When a user whips out a credit card or a debit card to make a payment, they need to know that the site that they are trusting with their financial information is safe to use and will protect the privacy of their personal and financial information.
Your job is to restore this faith in humanity that most online shoppers have by offering subtle trust cues across website. While collecting personally identifiable information from users, make sure you clarify that their data will not be sold forward to others or misused in any other way. This could be in the form of microcopy alongside the various data driven fields in your checkout process.
The need for trust is most acutely felt when it comes to financial information. Use widely accepted financial security measures to prevent data theft and misuse. Logos like the Verisign or McAfee tell the user that their data is now in safe hands.
8. Free Shipping
Getting items shipped to your doorstep is one of the many perks of e-commerce, however this perk typically comes at a price. Sometimes, the cost of shipping for certain bulky items becomes so unreasonably high, that online sales for such products becomes entire unviable.
A study by UPS in 2011, showed that unexpectedly high shipping costs were the number one reason for shoppers to abandon their shopping carts online mid-purchase.
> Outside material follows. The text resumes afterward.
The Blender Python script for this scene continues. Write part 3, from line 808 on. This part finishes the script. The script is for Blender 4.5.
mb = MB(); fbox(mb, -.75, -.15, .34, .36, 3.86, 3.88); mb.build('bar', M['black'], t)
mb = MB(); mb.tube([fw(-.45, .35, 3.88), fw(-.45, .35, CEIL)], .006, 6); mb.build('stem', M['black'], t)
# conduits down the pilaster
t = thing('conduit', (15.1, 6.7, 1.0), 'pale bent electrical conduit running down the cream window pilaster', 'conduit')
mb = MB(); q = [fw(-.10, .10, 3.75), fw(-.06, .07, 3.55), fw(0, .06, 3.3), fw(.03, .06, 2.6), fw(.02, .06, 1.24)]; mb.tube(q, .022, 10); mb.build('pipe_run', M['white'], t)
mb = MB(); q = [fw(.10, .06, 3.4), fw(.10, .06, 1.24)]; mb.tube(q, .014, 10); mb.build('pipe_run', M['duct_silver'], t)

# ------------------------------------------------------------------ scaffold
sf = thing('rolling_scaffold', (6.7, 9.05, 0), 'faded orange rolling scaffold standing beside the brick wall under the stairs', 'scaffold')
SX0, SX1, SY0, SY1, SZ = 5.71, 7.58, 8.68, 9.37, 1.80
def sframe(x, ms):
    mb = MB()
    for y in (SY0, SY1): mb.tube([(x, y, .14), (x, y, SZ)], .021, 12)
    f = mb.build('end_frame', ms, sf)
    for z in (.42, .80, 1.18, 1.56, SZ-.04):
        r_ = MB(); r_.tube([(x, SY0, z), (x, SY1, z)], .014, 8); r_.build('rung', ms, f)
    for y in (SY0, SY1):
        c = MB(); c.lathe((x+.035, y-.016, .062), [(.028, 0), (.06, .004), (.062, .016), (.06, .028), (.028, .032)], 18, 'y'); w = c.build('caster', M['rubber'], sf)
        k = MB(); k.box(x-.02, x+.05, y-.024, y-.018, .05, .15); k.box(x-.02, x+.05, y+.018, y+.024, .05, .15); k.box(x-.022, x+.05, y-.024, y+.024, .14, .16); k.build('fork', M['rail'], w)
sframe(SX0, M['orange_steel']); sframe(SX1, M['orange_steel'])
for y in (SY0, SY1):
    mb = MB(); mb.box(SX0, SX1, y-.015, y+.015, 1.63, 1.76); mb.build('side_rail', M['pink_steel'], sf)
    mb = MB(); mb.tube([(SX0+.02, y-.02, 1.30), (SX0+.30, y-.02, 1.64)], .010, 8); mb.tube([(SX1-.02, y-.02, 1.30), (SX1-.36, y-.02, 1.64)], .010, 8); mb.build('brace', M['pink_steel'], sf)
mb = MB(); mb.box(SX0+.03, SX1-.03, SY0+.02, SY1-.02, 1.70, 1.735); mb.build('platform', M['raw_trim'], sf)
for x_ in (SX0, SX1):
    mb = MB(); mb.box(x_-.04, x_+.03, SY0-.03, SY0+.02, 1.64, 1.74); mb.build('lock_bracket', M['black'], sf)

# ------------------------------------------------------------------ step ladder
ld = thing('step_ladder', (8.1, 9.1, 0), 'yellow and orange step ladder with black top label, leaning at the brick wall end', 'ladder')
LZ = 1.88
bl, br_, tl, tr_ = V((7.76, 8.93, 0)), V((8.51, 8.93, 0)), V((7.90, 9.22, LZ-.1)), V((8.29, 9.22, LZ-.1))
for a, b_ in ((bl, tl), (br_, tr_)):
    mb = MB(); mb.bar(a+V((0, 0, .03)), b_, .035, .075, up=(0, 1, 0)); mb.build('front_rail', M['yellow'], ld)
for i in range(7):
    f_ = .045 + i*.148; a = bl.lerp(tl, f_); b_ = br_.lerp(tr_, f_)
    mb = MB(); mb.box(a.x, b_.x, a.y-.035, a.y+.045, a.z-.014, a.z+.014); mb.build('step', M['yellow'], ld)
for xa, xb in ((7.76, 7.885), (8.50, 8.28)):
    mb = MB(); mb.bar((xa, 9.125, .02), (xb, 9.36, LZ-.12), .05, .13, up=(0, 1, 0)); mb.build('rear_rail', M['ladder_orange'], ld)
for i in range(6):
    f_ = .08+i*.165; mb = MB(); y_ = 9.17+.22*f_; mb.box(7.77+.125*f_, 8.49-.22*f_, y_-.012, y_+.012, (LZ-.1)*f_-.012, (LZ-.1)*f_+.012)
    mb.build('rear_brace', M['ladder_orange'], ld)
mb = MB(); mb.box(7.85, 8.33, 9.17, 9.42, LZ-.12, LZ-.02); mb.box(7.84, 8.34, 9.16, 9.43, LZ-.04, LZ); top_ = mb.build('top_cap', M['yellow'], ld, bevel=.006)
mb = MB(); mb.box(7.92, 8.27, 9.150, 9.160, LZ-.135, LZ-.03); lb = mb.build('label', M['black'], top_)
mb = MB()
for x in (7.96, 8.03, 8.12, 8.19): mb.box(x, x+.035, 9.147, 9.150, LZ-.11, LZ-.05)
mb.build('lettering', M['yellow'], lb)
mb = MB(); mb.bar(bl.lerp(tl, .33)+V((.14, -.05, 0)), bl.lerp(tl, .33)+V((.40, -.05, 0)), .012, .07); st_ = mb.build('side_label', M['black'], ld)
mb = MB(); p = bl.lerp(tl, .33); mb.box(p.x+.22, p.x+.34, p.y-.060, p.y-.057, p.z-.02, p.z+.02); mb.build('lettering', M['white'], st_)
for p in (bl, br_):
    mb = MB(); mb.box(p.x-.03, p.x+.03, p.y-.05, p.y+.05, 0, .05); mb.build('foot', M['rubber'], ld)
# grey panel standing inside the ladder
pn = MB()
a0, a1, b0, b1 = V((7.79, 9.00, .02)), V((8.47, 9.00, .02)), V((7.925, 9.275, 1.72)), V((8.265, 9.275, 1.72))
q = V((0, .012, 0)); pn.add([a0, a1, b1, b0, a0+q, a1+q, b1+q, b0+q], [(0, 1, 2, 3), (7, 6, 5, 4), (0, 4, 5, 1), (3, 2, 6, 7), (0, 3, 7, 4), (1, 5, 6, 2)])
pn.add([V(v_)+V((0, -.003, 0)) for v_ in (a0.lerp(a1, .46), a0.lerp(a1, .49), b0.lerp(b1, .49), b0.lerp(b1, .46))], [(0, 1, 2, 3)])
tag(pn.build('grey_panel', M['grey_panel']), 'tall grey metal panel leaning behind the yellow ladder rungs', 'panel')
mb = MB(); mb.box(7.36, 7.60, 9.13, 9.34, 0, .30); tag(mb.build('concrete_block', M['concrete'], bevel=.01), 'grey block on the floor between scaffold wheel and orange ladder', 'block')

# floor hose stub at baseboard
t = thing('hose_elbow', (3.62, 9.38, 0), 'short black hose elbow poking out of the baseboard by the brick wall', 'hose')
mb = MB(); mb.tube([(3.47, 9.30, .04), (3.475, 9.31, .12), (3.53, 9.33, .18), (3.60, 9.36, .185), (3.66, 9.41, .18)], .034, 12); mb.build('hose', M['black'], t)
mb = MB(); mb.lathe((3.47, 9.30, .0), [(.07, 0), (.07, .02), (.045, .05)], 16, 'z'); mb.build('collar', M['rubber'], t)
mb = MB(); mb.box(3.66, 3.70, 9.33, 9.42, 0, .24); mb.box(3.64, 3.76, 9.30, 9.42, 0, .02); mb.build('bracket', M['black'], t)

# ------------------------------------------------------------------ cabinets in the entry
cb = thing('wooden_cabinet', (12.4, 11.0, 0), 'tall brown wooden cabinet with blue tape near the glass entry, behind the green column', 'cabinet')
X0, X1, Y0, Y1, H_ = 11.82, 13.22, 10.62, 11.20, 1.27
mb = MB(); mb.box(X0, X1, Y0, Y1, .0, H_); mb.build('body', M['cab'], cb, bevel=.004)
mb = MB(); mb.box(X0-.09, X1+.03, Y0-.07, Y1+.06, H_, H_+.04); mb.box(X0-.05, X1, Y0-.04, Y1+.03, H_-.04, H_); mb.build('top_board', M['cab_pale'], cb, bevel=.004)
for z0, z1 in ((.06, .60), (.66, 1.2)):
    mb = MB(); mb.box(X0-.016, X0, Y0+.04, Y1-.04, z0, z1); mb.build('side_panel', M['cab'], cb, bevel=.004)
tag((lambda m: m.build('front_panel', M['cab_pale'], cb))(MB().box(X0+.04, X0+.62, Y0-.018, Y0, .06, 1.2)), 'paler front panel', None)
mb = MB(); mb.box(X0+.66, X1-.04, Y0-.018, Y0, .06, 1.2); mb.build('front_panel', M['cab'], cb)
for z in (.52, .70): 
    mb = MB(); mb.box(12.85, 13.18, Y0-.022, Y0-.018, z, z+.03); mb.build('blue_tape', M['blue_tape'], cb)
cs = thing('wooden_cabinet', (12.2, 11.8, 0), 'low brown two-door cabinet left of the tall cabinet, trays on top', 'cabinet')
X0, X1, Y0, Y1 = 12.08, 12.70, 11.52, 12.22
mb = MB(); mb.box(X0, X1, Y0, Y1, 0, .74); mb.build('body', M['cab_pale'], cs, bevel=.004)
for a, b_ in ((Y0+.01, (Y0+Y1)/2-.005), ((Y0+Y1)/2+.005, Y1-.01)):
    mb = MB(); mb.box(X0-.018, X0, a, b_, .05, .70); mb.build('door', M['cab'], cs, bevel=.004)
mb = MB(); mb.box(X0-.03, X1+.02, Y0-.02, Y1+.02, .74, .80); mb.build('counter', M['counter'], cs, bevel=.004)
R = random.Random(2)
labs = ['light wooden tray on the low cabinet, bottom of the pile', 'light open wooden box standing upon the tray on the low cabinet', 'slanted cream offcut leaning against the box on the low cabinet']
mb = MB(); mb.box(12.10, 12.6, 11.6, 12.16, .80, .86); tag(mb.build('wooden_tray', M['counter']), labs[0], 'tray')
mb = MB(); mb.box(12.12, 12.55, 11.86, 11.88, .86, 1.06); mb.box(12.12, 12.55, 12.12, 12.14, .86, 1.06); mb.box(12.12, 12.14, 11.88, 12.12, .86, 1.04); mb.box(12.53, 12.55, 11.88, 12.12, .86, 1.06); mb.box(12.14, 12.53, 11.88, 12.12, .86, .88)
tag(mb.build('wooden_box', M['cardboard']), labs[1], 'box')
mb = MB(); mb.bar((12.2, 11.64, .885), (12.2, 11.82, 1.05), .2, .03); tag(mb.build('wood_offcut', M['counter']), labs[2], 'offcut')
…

Fix this conundrum by negotiating rock bottom rates with your shipping providers and offering users the benefit of free shipping once they shop above a certain order value. To ensure that your bottom-lines do not take a large hit while offering this convenience to your users, you can also offer users the option of picking slow shipping modes in order to avail the option of free shipping.
In Closing
The list of must-haves on a good e-commerce site is a large tome – something I probably will need a brand new blog post to cover and complete.
For now, my dear e-commerce colleagues, I promise you that getting started with these eight elements will show you some fabulous results already – results that will motivate you to dig deeper and turn that website of yours into a conversion machine. Amen to that lovely thought!